[Material start]

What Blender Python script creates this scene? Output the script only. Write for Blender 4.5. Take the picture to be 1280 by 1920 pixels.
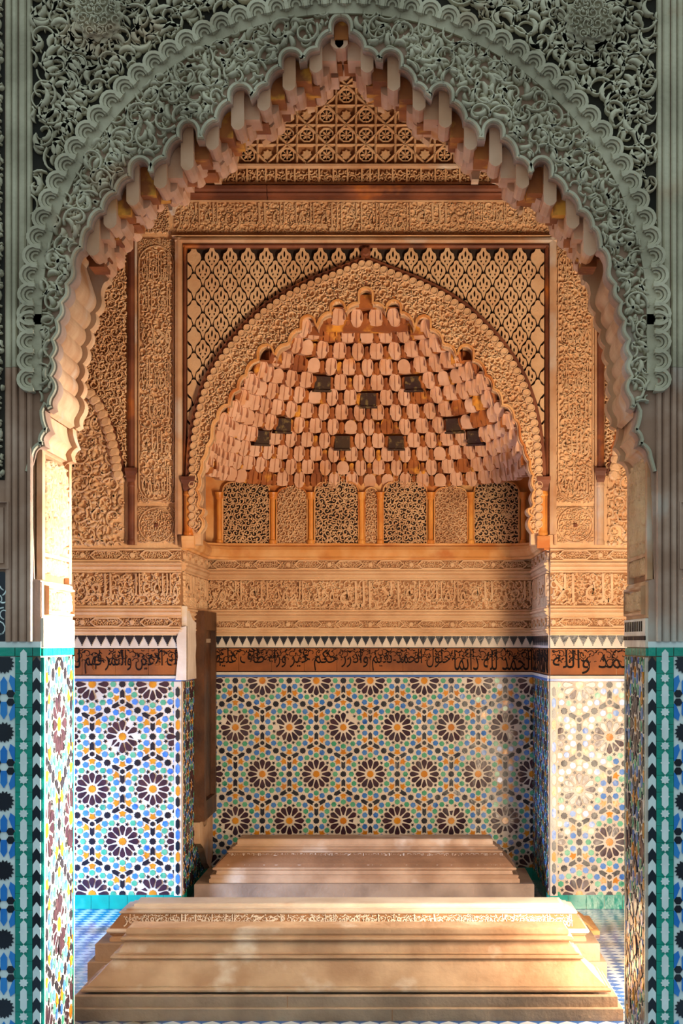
import bpy, math, random, unicodedata
import numpy as np
from mathutils import Vector, Matrix
from mathutils.geometry import tessellate_polygon

for o in list(bpy.data.objects): bpy.data.objects.remove(o)
SC = bpy.context.scene
COL = SC.collection
# ------------------------------------------------------------------ camera
FPX = 3100.0; CX = .222; CZ = 1.6; VX = 755.0; VY = 1205.0
KF, KB, KW, KN = 493.0, 450.0, 312.0, 278.0
YF, YB, YW, YN = FPX/KF, FPX/KB, FPX/KW, FPX/KN
cam = bpy.data.cameras.new('camera'); camo = bpy.data.objects.new('camera', cam); COL.objects.link(camo)
camo.location = (CX, 0, CZ); camo.rotation_euler = (math.pi/2, 0, 0)
cam.sensor_width = 36.0; cam.lens = FPX/1920*36.0
cam.shift_x = (640-VX)/1920; cam.shift_y = (VY-960)/1920
cam.clip_start = .05; cam.clip_end = 200
SC.camera = camo
# ------------------------------------------------------------------ world, lights, exposure
SC.view_settings.view_transform = 'Standard'; SC.view_settings.look = 'None'
SC.view_settings.gamma = 1.0; SC.view_settings.exposure = 0.38
SC.view_settings.use_curve_mapping = False
w = bpy.data.worlds.new('sky'); SC.world = w; w.use_nodes = True
bg = w.node_tree.nodes['Background']; bg.inputs[1].default_value = .70
tc = w.node_tree.nodes.new('ShaderNodeTexCoord'); sx = w.node_tree.nodes.new('ShaderNodeSeparateXYZ'); wr = w.node_tree.nodes.new('ShaderNodeValToRGB'); mr = w.node_tree.nodes.new('ShaderNodeMapRange')
mr.inputs[1].default_value = -1; mr.inputs[2].default_value = 1
w.node_tree.links.new(tc.outputs['Generated'], sx.inputs[0]); w.node_tree.links.new(sx.outputs['Z'], mr.inputs[0]); w.node_tree.links.new(mr.outputs[0], wr.inputs[0]); w.node_tree.links.new(wr.outputs[0], bg.inputs[0])
el = wr.color_ramp.elements; el[0].position = .47; el[0].color = (.20, .20, .18, 1); el[1].position = 1.0; el[1].color = (1.0, 1.30, 1.36, 1)
e = el.new(.54); e.color = (.60, .75, .77, 1)
def area(name, loc, target, sx, sy, power, color, spread=180):
    l = bpy.data.lights.new(name, 'AREA'); l.shape = 'RECTANGLE'; l.size = sx; l.size_y = sy
    l.energy = power; l.color = color; l.spread = math.radians(spread)
    o = bpy.data.objects.new(name, l); COL.objects.link(o); o.location = loc
    d = Vector(target)-Vector(loc); o.rotation_euler = d.to_track_quat('-Z', 'Y').to_euler()
    return o
# daylight off the sunlit paving in the doorway beside the right pier
area('doorway_daylight_right', (1.64, 6.85, .9), (-2.8, 9.6, 2.0), .50, 1.6, 165, (1.0, .78, .54))
# white daylight from the open right side of the tomb room
area('side_daylight_right', (3.25, 7.9, 1.0), (-1.16, 6.6, 1.02), 1.2, 1.4, 110, (1.0, .95, .86), spread=36)
# blue skylight from the open left side of the tomb room
area('side_daylight_left', (-3.25, 9.0, .6), (-1.6, 9.7, .0), .8, 1.0, 80, (.34, .56, 1.0), spread=100)

# ------------------------------------------------------------------ helpers: frames and mesh builder
class Fr:
    def __init__(s, O, U, V, N):
        s.O, s.U, s.V, s.N = [np.array(a, float) for a in (O, U, V, N)]
    def p(s, u, v, h): return s.O+u*s.U+v*s.V+h*s.N
    def arr(s, uv, h):
        uv = np.asarray(uv, float); h = np.broadcast_to(np.asarray(h, float), (len(uv),))
        return s.O+uv[:, :1]*s.U+uv[:, 1:2]*s.V+h[:, None]*s.N
    def mat(s, u, v, h, a=0.0, sx=1.0):
        c, q = math.cos(a), math.sin(a)
        X = (s.U*c+s.V*q)*sx; Y = -s.U*q+s.V*c; o = s.p(u, v, h)
        return Matrix(((X[0], Y[0], s.N[0], o[0]), (X[1], Y[1], s.N[1], o[1]), (X[2], Y[2], s.N[2], o[2]), (0, 0, 0, 1)))
LOC = Fr((0, 0, 0), (1, 0, 0), (0, 1, 0), (0, 0, 1))
def facing(Y): return Fr((0, Y, 0), (1, 0, 0), (0, 0, 1), (0, -1, 0))
FF, FB, FW, FN = facing(YF), facing(YB), facing(YW), facing(YN)
NH = 1.106                                         # half width of the recess
JH = 1.156                                         # half width of the near opening
FNL = Fr((-NH, 0, 0), (0, 1, 0), (0, 0, 1), (1, 0, 0))
FNR = Fr((NH, 0, 0), (0, -1, 0), (0, 0, 1), (-1, 0, 0))
FJL = Fr((-JH, 0, 0), (0, 1, 0), (0, 0, 1), (1, 0, 0))
FJR = Fr((JH, 0, 0), (0, -1, 0), (0, 0, 1), (-1, 0, 0))
def PX(k):
    return lambda x, y: (CX+(x-VX)/k, CZ-(y-VY)/k)
PF, PB, PW, PN = PX(KF), PX(KB), PX(KW), PX(KN)
def zw(y): return PW(0, y)[1]

def area2(p):
    p = np.asarray(p); x, y = p[:, 0], p[:, 1]
    return .5*float(np.sum(x*np.roll(y, -1)-np.roll(x, -1)*y))
class MB:
    def __init__(s): s.v = []; s.f = []; s.m = []; s.blocks = []
    def add(s, vs, fs, m=0):
        n = len(s.v); s.v.extend([tuple(map(float, a)) for a in vs])
        s.f.extend([tuple(int(i)+n for i in f) for f in fs]); s.m.extend([m]*len(fs))
    def prism(s, fr, poly, h0, h1, holes=(), m=0, cham=0.0, tess=False, back=False):
        poly = [tuple(map(float, p)) for p in poly]
        if area2(poly) < 0: poly = poly[::-1]
        hs = []
        for h in holes:
            h = [tuple(map(float, p)) for p in h]
            if area2(h) > 0: h = h[::-1]
            hs.append(h)
        n = len(poly)
        if cham and not hs:
            P = np.array(poly); c = P.mean(0); L = np.linalg.norm(P-c, axis=1)[:, None]
            T = c+(P-c)*np.maximum(.2, (L-cham)/np.maximum(L, 1e-6))
            vs = np.vstack([fr.arr(P, h0), fr.arr(P, h1-cham*.8), fr.arr(T, h1)])
            fs = [(i, (i+1) % n, n+(i+1) % n, n+i) for i in range(n)]+[(n+i, n+(i+1) % n, 2*n+(i+1) % n, 2*n+i) for i in range(n)]
            fs.append(tuple(range(2*n, 3*n)))
            s.add(vs, fs, m); return
        loops = [poly]+hs; allp = [p for l in loops for p in l]; N = len(allp)
        vs = np.vstack([fr.arr(allp, h0), fr.arr(allp, h1)])
        fs = []; o = 0
        for l in loops:
            k = len(l)
            fs += [(o+i, o+(i+1) % k, N+o+(i+1) % k, N+o+i) for i in range(k)]; o += k
        if hs or tess:
            tri = tessellate_polygon([[Vector((p[0], p[1], 0)) for p in l] for l in loops])
            for t in tri:
                a = area2([allp[i] for i in t])
                if abs(a) < 1e-12: continue
                t = t if a > 0 else t[::-1]
                fs.append(tuple(N+i for i in t))
                if back: fs.append(tuple(t[::-1]))
        else:
            fs.append(tuple(range(N, N+n)))
            if back: fs.append(tuple(range(n-1, -1, -1)))
        s.add(vs, fs, m)
    def box(s, fr, u0, u1, v0, v1, h0, h1, m=0):
        s.prism(fr, [(u0, v0), (u1, v0), (u1, v1), (u0, v1)], h0, h1, m=m, back=True)
    def ribbon(s, fr, pts, w, h0, h1, m=0, top=.5, closed=False):
        P = np.asarray(pts, float); n = len(P)
        if n < 2: return
        w = np.broadcast_to(np.asarray(w, float), (n,))
        if closed: T = np.roll(P, -1, 0)-np.roll(P, 1, 0)
        else: T = np.gradient(P, axis=0)
        L = np.linalg.norm(T, axis=1)[:, None]; T = T/np.maximum(L, 1e-9)
        Nn = np.stack([-T[:, 1], T[:, 0]], 1)*(w/2)[:, None]
        hh = h0+(h1-h0)*np.minimum(1, w/max(w.max(), 1e-9)*1.3)
        vs = np.vstack([fr.arr(P-Nn, h0), fr.arr(P-Nn*top, hh), fr.arr(P+Nn*top, hh), fr.arr(P+Nn, h0)])
        fs = []
        K = n if closed else n-1
        for r in range(3):
            for i in range(K):
                j = (i+1) % n
                fs.append((r*n+i, r*n+j, (r+1)*n+j, (r+1)*n+i))
        if not closed:
            fs.append((0, n, 2*n, 3*n)); fs.append((4*n-1, 3*n-1, 2*n-1, n-1))
        s.add(vs, fs, m)
    def ribbons(s, fr, P, w, h0, h1, top=.5, flat=False):
        B, n, _ = P.shape; T = np.gradient(P, axis=1); T = T/np.maximum(np.linalg.norm(T, axis=2), 1e-9)[..., None]
        w = np.broadcast_to(w, (B, n)); Nn = np.stack([-T[..., 1], T[..., 0]], 2)*(w/2)[..., None]
        hh = np.full((B, n), h1) if flat else h0+(h1-h0)*np.minimum(1, w/w.max()*1.3); hb = np.full((B, n), h0)
        uv = np.stack([P-Nn, P-Nn*top, P+Nn*top, P+Nn], 1).reshape(-1, 2); h = np.stack([hb, hh, hh, hb], 1).reshape(-1)
        V = fr.arr(uv, h); q = []
        for r in range(3):
            for i in range(n-1): q.append((r*n+i, r*n+i+1, (r+1)*n+i+1, (r+1)*n+i))
        q += [(0, n, 2*n, 3*n), (4*n-1, 3*n-1, 2*n-1, n-1)]
        s.blocks.append((V, (np.array(q)[None]+(np.arange(B)*4*n)[:, None, None]).reshape(-1, 4)))
    def mold(s, fr, a0, a1, prof, vert=False, m=0):
        # prof: list of (across, height); runs along u (or along v when vert)
        n = len(prof); A = []
        for a in (a0, a1):
            for (c, h) in prof: A.append(fr.p(c, a, h) if vert else fr.p(a, c, h))
        fs = []
        for i in range(n-1):
            q = (i, n+i, n+i+1, i+1)
            fs.append(q)
        fs.append(tuple(range(n))); fs.append(tuple(range(2*n-1, n-1, -1)))
        s.add(A, fs, m)
    def rings(s, rs, m=0, cap=True):
        # rs: list of rings (each list of 3d pts, same length), bottom to top
        k = len(rs[0]); vs = [p for r in rs for p in r]; fs = []
        for j in range(len(rs)-1):
            for i in range(k): fs.append((j*k+i, j*k+(i+1) % k, (j+1)*k+(i+1) % k, (j+1)*k+i))
        if cap: fs.append(tuple(range((len(rs)-1)*k, len(rs)*k))); fs.append(tuple(range(k-1, -1, -1)))
        s.add(vs, fs, m)
    def lathe(s, c, prof, seg=14, m=0):
        rs = [[(c[0]+r*math.cos(2*math.pi*i/seg), c[1]+r*math.sin(2*math.pi*i/seg), z) for i in range(seg)] for r, z in prof]
        s.rings(rs, m)
    def mesh(s, name, mats, smooth=False):
        me = bpy.data.meshes.new(name)
        if s.blocks:
            vs = [np.array(s.v, float).reshape(-1, 3)]; o = len(s.v); li = [np.array([i for f in s.f for i in f], np.int32)]; lt = [np.array([len(f) for f in s.f], np.int32)]
            for V, Q in s.blocks: vs.append(V); li.append((Q+o).astype(np.int32).ravel()); lt.append(np.full(len(Q), Q.shape[1], np.int32)); o += len(V)
            vs = np.vstack(vs); li = np.concatenate(li); lt = np.concatenate(lt); ls = np.r_[0, np.cumsum(lt)[:-1]].astype(np.int32)
            me.vertices.add(len(vs)); me.vertices.foreach_set('co', vs.ravel()); me.loops.add(len(li)); me.loops.foreach_set('vertex_index', li)
            me.polygons.add(len(lt)); me.polygons.foreach_set('loop_start', ls); me.polygons.foreach_set('loop_total', lt)
            for a in mats: me.materials.append(a)
            me.update(calc_edges=True); me.validate(); return me
        me.from_pydata(s.v, [], s.f)
        for a in mats: me.materials.append(a)
        if len(mats) > 1: me.polygons.foreach_set('material_index', s.m)
        if smooth: me.polygons.foreach_set('use_smooth', [True]*len(me.polygons))
        me.update(); return me
def link(name, me, parent=None, mw=None):
    o = bpy.data.objects.new(name, me); COL.objects.link(o)
    if mw is not None: o.matrix_world = mw
    if parent is not None:
        o.parent = parent
        o.matrix_parent_inverse = Matrix.Translation(-ROOT_LOC.get(parent.name, Vector((0, 0, 0))))
    return o
ROOT_LOC = {}
def obj(name, mb, mats, parent=None, smooth=False, kind=None, label=None):
    if not isinstance(mats, (list, tuple)): mats = [mats]
    o = link(name, mb.mesh(name, mats, smooth), parent)
    if kind: o['kind'] = kind
    if label: o['label'] = label
    return o
def sub(name, mb, mats, part, smooth=False, kind=None):
    o = link(name, mb.mesh(name, mats if isinstance(mats, (list, tuple)) else [mats], smooth)); o.parent = part
    if kind: o['kind'] = kind
    return o
def thing(name, label, cat, loc, group=None):
    o = bpy.data.objects.new(name, None); COL.objects.link(o); o.location = loc; o.empty_display_size = .1
    ROOT_LOC[o.name] = Vector(loc); o['label'] = label; o['category'] = cat
    if group: o['group'] = group
    return o
def struct(o): o['kind'] = 'structure'; return o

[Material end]

Task details:
Repeat, exactly and in full, each line from the start of the data to the line that contains "from mathutils.geometry import". Pictures do not go in.

Solved problem:
What Blender Python script creates this scene? Output the script only. Write for Blender 4.5. Take the picture to be 1280 by 1920 pixels.
import bpy, math, random, unicodedata
import numpy as np
from mathutils import Vector, Matrix
from mathutils.geometry import tessellate_polygon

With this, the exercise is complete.